How Terms & Conditions of Business safeguard your business and its reputation

It is not unusual to come across parties entering into an agreement concerning goods and services without having a signed formal contract in place. Many agreements are performed and fulfilled without incident but when a dispute arises, there can be severe consequences – worst case scenarios casting doubt on the ability for the business in question to carry on its operations.

It is of no surprise that a formal written contract, incorporating all of the terms and conditions of business applicable to the arrangement, is the most beneficial means of ensuring that the parties to it are aware of their respective obligations and know what is expected of them generally. The contract may assist the parties should they wish to clarify their position and should set out the terms clearly so that disputes can be avoided or at least resolved at the earliest opportunity.

However, even if there is a signed contract in existence, it may be useless if procedures are not in place to ensure that it is the terms and conditions contained in that contract that apply to the relationship. This can be of particular relevance as by the time a dispute raises its head, it is often too late to do anything about it. You may be left having to pursue a potentially lengthy and expensive Court battle to resolve matters.

The principles

General contractual principles are that a contract is formed by offer and acceptance (or agreement). In some cases, this may be clear from an express acceptance of the terms and conditions or from the conduct of the parties at the time. However, in other cases, such as where there have been protracted pre-contractual negotiations or where a party begins to perform a contract subject to on-going negotiation but makes clear that it does not accept the other’s terms and conditions, it may not be easy to establish when the contract was formed (if at all).

If the matter cannot be dealt with by other means, in the case of dispute a Court may have to determine the issue.

The Court could consider that in the circumstances neither party’s terms apply and, therefore, imply terms that it considers to be appropriate. Alternatively, a Court may even find that in fact no contractual relationship came into existence but the supplier is entitled to a reasonable fee for goods or services provided.

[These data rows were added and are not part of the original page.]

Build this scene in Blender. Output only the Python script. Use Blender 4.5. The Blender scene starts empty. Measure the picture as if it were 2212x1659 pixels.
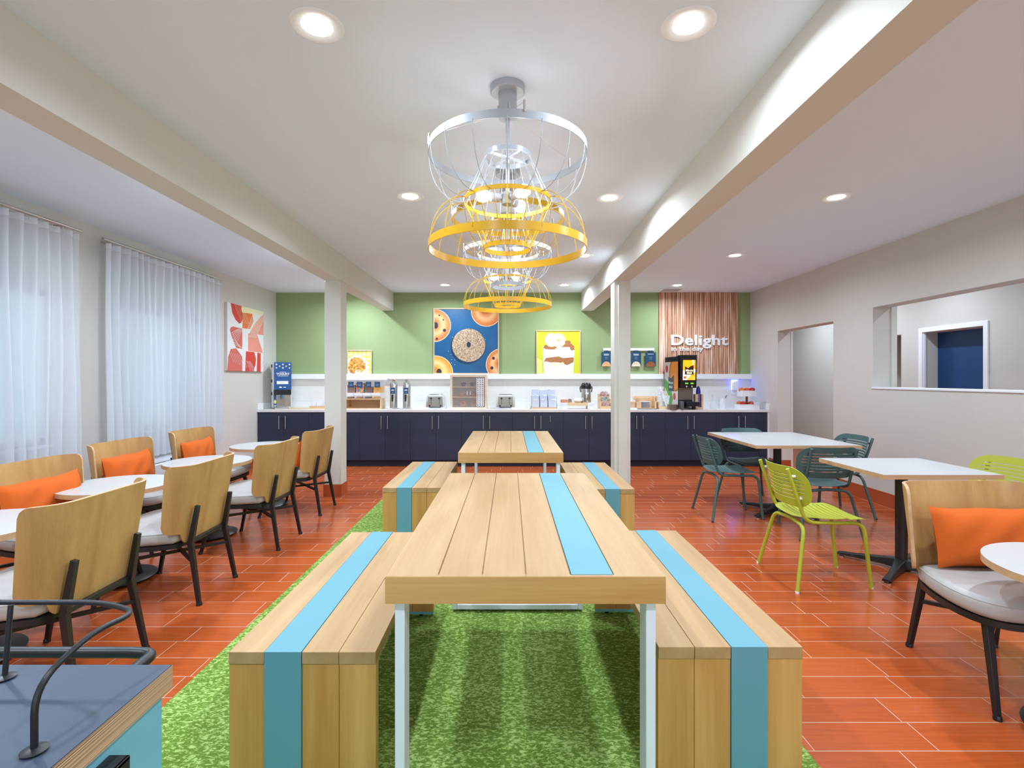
import bpy, math, random
from mathutils import Vector, Matrix
PI = math.pi
random.seed(7)
C = bpy.context.scene.collection
SC = bpy.context.scene

# ------------------------------------------------------------------ camera
F, CX, CY, H = 1110.0, 1101.0, 817.0, 1.38      # focal length and horizon in photo pixels, eye height in metres
cam_d = bpy.data.cameras.new('camera')
cam = bpy.data.objects.new('camera', cam_d); C.objects.link(cam)
cam.location = (0, 0, H); cam.rotation_euler = (PI/2, 0, 0)
cam_d.sensor_width = 36; cam_d.lens = F/2212*36
cam_d.shift_x = (1106-CX)/2212; cam_d.shift_y = (CY-829.5)/2212
cam_d.clip_start = .05
SC.camera = cam
# ------------------------------------------------------------------ view, world
SC.view_settings.view_transform = 'Standard'; SC.view_settings.look = 'None'
SC.view_settings.exposure = 0.86; SC.view_settings.gamma = 1
SC.view_settings.use_curve_mapping = False
SC.cycles.use_denoising = True
SC.cycles.max_bounces = 8; SC.cycles.diffuse_bounces = 5; SC.cycles.transparent_max_bounces = 12
SC.cycles.sample_clamp_indirect = 6
w = bpy.data.worlds.new('overcast_fill'); SC.world = w; w.use_nodes = True
w.node_tree.nodes['Background'].inputs[0].default_value = (.78, .90, 1, 1)
w.node_tree.nodes['Background'].inputs[1].default_value = 1.0  # also floods in through the open end behind the camera as added fill
DL_W, BULB_E, BACK_W = 12.4, 20.0, 15.0          # downlight power, bulb emission, unseen downlights, some of them added fill

def X(px, Y): return (px-CX)*Y/F
def Z(py, Y): return H+(CY-py)*Y/F
def FL(px, py, z=0):
    Y = (H-z)*F/(py-CY); return (px-CX)*Y/F, Y

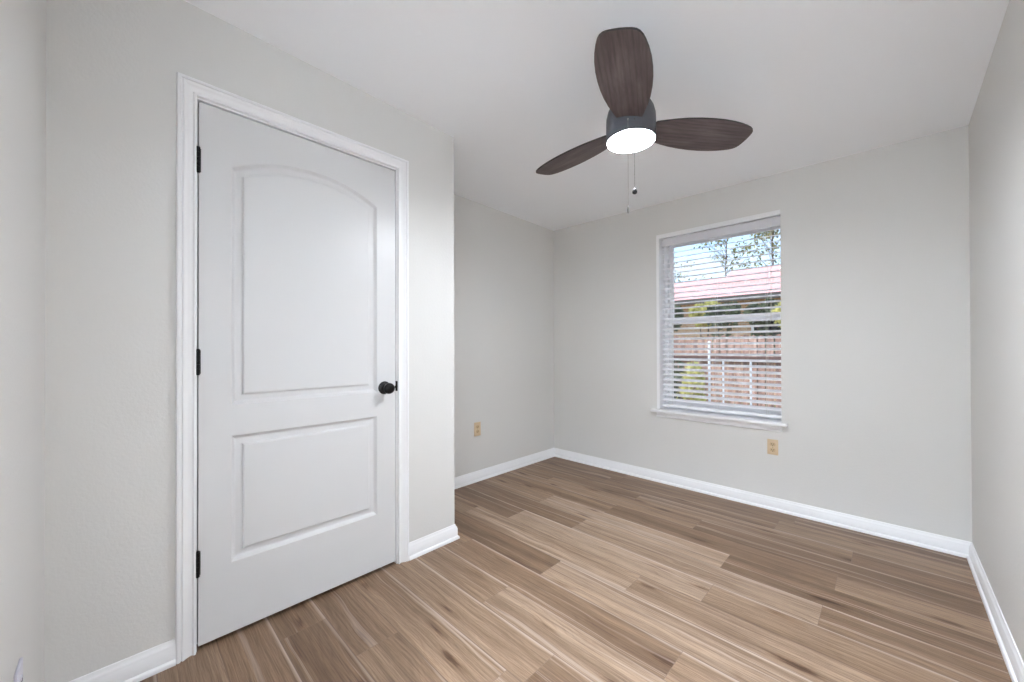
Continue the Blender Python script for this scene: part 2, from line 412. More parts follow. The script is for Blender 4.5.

Of course, a Court determining the issue means that you will have had to have gone to the time and expense of Court proceedings, leaving matters to the discretion of the Court with no guarantee as to the outcome.

Key considerations

In light of the above, it is important to consider the following elements when seeking to rely on your
own terms and conditions of business:

  • Ensuring that the other party has had reasonable notice of the terms and conditions – for example, new contract terms cannot be introduced after the contract has been formed, unless agreed by the parties. Further, seeking to impose terms and conditions of business by issuing them on the reverse of an invoice is unlikely to be sufficient because invoices are in many cases issued after the contract has been made.
  • Has the other party accepted those terms or have they attempted to impose contradictory terms of their own? Beware of the other party confirming an order but saying it is subject to their own terms and conditions!
  • Are the provisions of the terms and conditions of business clear and unambiguous? If you are seeking to rely on a particular term, you need to be able to demonstrate that it is clear and leaves no doubt as to what was intended.
  • Do the terms and conditions give you the rights and protection required? You should carry out a thorough review of your operations to ensure that your terms and conditions cover what you want them to.
  • Care must be taken not to use out-of-date terms and conditions; those that have been put together using a variety of precedents but which do not accurately reflect the relationship between the parties, the business operations or the nature of the business itself; or even, as indicated above, accepting another party’s terms in substitution for your own.
  • Does your sales/contracts team recognise the importance of ensuring that your terms and conditions of business apply? Appropriate training and warnings should be provided which in turn should assist in minimising the risk of dispute.

Conclusions

Ultimately, written terms and conditions are incredibly important for your business operations. Not only can they protect your position in the event of dispute (acting both as an aid to settling matters and also by protecting you against the possibility of a claim being made in the first place), they are also good risk management practice. In some cases having terms and conditions can help to reduce the cost of professional indemnity insurance and, of course, they enhance your business image by showing you take things seriously.

Please note that the information in this article is not designed to provide legal or other advice or create a solicitor - client relationship. No liability is accepted for any loss caused in reliance upon its content and you should not take or refrain from taking action based upon the same.